## BEGIN MATERIAL FOR THIS TASK
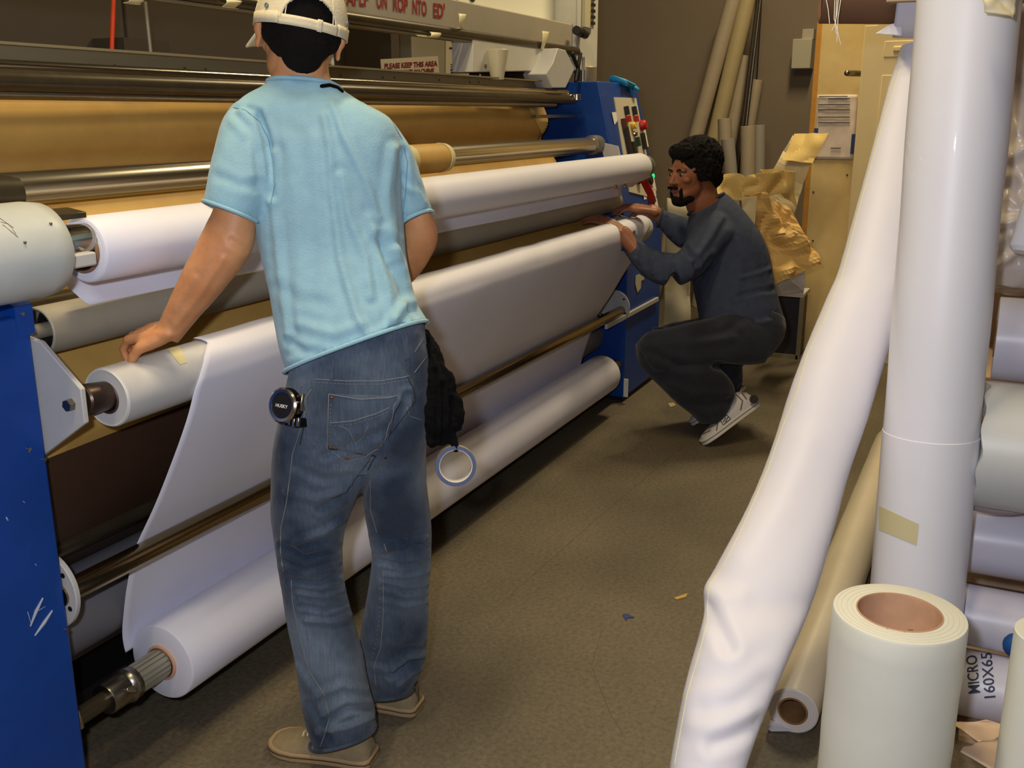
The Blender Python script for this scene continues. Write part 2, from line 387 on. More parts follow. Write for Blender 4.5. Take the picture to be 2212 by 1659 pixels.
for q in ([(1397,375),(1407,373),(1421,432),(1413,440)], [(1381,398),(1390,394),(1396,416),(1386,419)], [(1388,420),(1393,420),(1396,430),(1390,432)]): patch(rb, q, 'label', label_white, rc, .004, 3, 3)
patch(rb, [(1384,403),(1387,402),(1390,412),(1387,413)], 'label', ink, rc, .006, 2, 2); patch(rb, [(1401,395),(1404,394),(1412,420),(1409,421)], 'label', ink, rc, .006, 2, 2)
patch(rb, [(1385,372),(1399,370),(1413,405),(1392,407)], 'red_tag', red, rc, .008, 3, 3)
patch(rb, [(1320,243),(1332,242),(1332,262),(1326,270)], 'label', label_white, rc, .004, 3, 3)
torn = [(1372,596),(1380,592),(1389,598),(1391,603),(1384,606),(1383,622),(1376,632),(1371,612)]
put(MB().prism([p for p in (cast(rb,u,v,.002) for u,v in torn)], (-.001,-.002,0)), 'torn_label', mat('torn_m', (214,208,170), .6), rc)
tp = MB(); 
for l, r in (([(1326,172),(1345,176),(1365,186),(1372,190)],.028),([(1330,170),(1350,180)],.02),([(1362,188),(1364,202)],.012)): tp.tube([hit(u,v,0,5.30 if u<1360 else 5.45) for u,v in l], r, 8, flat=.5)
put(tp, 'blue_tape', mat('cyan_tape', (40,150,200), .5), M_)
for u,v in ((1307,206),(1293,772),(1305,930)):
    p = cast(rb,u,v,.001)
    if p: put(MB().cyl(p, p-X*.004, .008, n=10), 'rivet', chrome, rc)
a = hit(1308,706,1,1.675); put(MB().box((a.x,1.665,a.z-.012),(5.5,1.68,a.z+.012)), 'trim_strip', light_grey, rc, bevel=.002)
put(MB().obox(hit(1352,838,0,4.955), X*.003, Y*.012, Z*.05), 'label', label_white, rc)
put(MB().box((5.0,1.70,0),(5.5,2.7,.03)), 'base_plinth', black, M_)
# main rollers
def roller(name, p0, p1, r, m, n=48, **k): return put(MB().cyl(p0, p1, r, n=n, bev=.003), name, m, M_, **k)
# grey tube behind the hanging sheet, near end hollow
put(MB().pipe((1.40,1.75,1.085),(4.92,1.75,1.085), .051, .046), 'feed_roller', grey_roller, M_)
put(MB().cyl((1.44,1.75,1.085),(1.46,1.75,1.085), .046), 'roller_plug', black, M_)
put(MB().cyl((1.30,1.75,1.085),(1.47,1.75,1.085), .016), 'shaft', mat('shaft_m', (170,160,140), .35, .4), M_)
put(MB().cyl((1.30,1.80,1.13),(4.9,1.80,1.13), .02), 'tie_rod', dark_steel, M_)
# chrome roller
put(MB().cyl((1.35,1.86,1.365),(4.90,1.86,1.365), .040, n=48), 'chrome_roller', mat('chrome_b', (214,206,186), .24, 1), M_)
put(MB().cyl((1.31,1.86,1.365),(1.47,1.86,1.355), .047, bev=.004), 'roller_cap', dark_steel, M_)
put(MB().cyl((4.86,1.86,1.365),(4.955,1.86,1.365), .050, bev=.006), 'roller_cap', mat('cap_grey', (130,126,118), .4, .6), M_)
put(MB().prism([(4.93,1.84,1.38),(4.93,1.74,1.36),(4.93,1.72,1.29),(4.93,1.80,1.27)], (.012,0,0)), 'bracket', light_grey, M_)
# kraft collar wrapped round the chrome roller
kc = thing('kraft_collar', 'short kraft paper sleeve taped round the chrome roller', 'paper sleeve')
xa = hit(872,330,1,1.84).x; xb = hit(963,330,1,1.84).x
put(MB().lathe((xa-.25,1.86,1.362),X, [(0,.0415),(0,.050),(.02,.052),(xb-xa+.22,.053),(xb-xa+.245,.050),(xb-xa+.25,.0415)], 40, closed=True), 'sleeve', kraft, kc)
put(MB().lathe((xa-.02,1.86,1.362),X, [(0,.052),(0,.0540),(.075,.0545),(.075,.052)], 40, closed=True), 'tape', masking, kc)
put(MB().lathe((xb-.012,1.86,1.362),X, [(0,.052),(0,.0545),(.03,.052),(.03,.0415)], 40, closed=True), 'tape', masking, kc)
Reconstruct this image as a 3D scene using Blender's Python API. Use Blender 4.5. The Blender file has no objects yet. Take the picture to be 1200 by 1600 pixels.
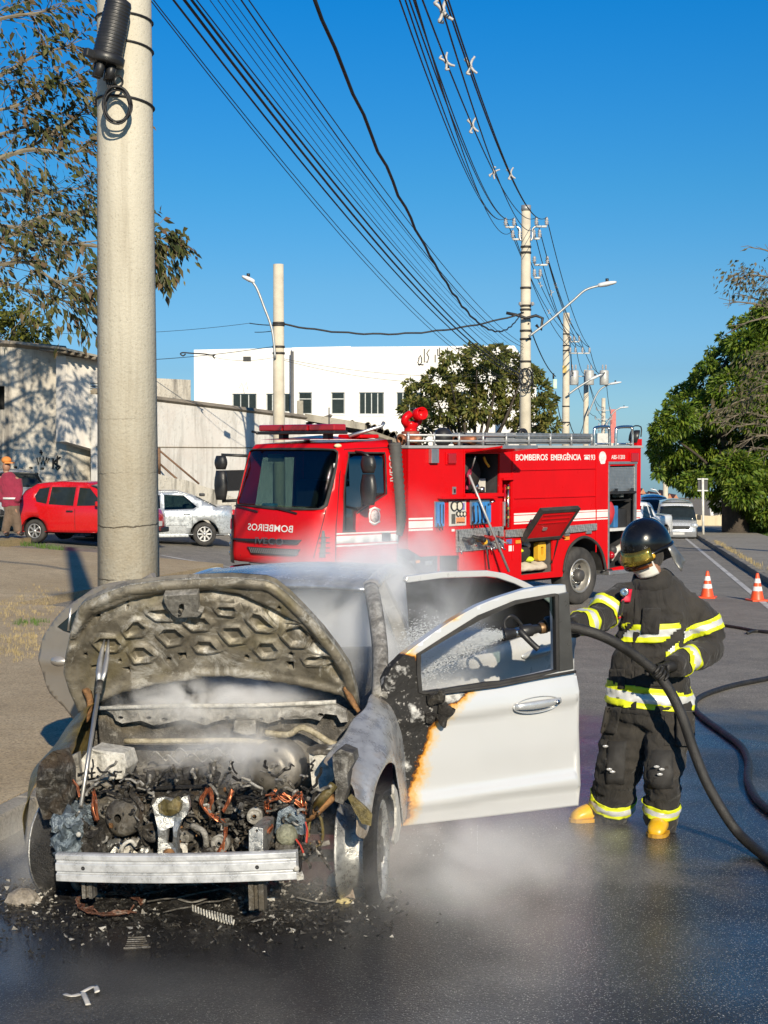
## END MATERIAL FOR THIS TASK
• WHAT YOU HAVE TO DO
Repeat all the data as it stands, dropping any images it holds.

• COMPLETE ANSWER
The Blender Python script for this scene continues. Write part 2, from line 387 on. More parts follow. Write for Blender 4.5. Take the picture to be 2212 by 1659 pixels.
for q in ([(1397,375),(1407,373),(1421,432),(1413,440)], [(1381,398),(1390,394),(1396,416),(1386,419)], [(1388,420),(1393,420),(1396,430),(1390,432)]): patch(rb, q, 'label', label_white, rc, .004, 3, 3)
patch(rb, [(1384,403),(1387,402),(1390,412),(1387,413)], 'label', ink, rc, .006, 2, 2); patch(rb, [(1401,395),(1404,394),(1412,420),(1409,421)], 'label', ink, rc, .006, 2, 2)
patch(rb, [(1385,372),(1399,370),(1413,405),(1392,407)], 'red_tag', red, rc, .008, 3, 3)
patch(rb, [(1320,243),(1332,242),(1332,262),(1326,270)], 'label', label_white, rc, .004, 3, 3)
torn = [(1372,596),(1380,592),(1389,598),(1391,603),(1384,606),(1383,622),(1376,632),(1371,612)]
put(MB().prism([p for p in (cast(rb,u,v,.002) for u,v in torn)], (-.001,-.002,0)), 'torn_label', mat('torn_m', (214,208,170), .6), rc)
tp = MB(); 
for l, r in (([(1326,172),(1345,176),(1365,186),(1372,190)],.028),([(1330,170),(1350,180)],.02),([(1362,188),(1364,202)],.012)): tp.tube([hit(u,v,0,5.30 if u<1360 else 5.45) for u,v in l], r, 8, flat=.5)
put(tp, 'blue_tape', mat('cyan_tape', (40,150,200), .5), M_)
for u,v in ((1307,206),(1293,772),(1305,930)):
    p = cast(rb,u,v,.001)
    if p: put(MB().cyl(p, p-X*.004, .008, n=10), 'rivet', chrome, rc)
a = hit(1308,706,1,1.675); put(MB().box((a.x,1.665,a.z-.012),(5.5,1.68,a.z+.012)), 'trim_strip', light_grey, rc, bevel=.002)
put(MB().obox(hit(1352,838,0,4.955), X*.003, Y*.012, Z*.05), 'label', label_white, rc)
put(MB().box((5.0,1.70,0),(5.5,2.7,.03)), 'base_plinth', black, M_)
# main rollers
def roller(name, p0, p1, r, m, n=48, **k): return put(MB().cyl(p0, p1, r, n=n, bev=.003), name, m, M_, **k)
# grey tube behind the hanging sheet, near end hollow
put(MB().pipe((1.40,1.75,1.085),(4.92,1.75,1.085), .051, .046), 'feed_roller', grey_roller, M_)
put(MB().cyl((1.44,1.75,1.085),(1.46,1.75,1.085), .046), 'roller_plug', black, M_)
put(MB().cyl((1.30,1.75,1.085),(1.47,1.75,1.085), .016), 'shaft', mat('shaft_m', (170,160,140), .35, .4), M_)
put(MB().cyl((1.30,1.80,1.13),(4.9,1.80,1.13), .02), 'tie_rod', dark_steel, M_)
# chrome roller
put(MB().cyl((1.35,1.86,1.365),(4.90,1.86,1.365), .040, n=48), 'chrome_roller', mat('chrome_b', (214,206,186), .24, 1), M_)
put(MB().cyl((1.31,1.86,1.365),(1.47,1.86,1.355), .047, bev=.004), 'roller_cap', dark_steel, M_)
put(MB().cyl((4.86,1.86,1.365),(4.955,1.86,1.365), .050, bev=.006), 'roller_cap', mat('cap_grey', (130,126,118), .4, .6), M_)
put(MB().prism([(4.93,1.84,1.38),(4.93,1.74,1.36),(4.93,1.72,1.29),(4.93,1.80,1.27)], (.012,0,0)), 'bracket', light_grey, M_)
# kraft collar wrapped round the chrome roller
kc = thing('kraft_collar', 'short kraft paper sleeve taped round the chrome roller', 'paper sleeve')
xa = hit(872,330,1,1.84).x; xb = hit(963,330,1,1.84).x
put(MB().lathe((xa-.25,1.86,1.362),X, [(0,.0415),(0,.050),(.02,.052),(xb-xa+.22,.053),(xb-xa+.245,.050),(xb-xa+.25,.0415)], 40, closed=True), 'sleeve', kraft, kc)
put(MB().lathe((xa-.02,1.86,1.362),X, [(0,.052),(0,.0540),(.075,.0545),(.075,.052)], 40, closed=True), 'tape', masking, kc)
put(MB().lathe((xb-.012,1.86,1.362),X, [(0,.052),(0,.0545),(.03,.052),(.03,.0415)], 40, closed=True), 'tape', masking, kc)
Reconstruct this image as a 3D scene using Blender's Python API. Use Blender 4.5. The Blender file has no objects yet. Take the picture to be 1200 by 1600 pixels.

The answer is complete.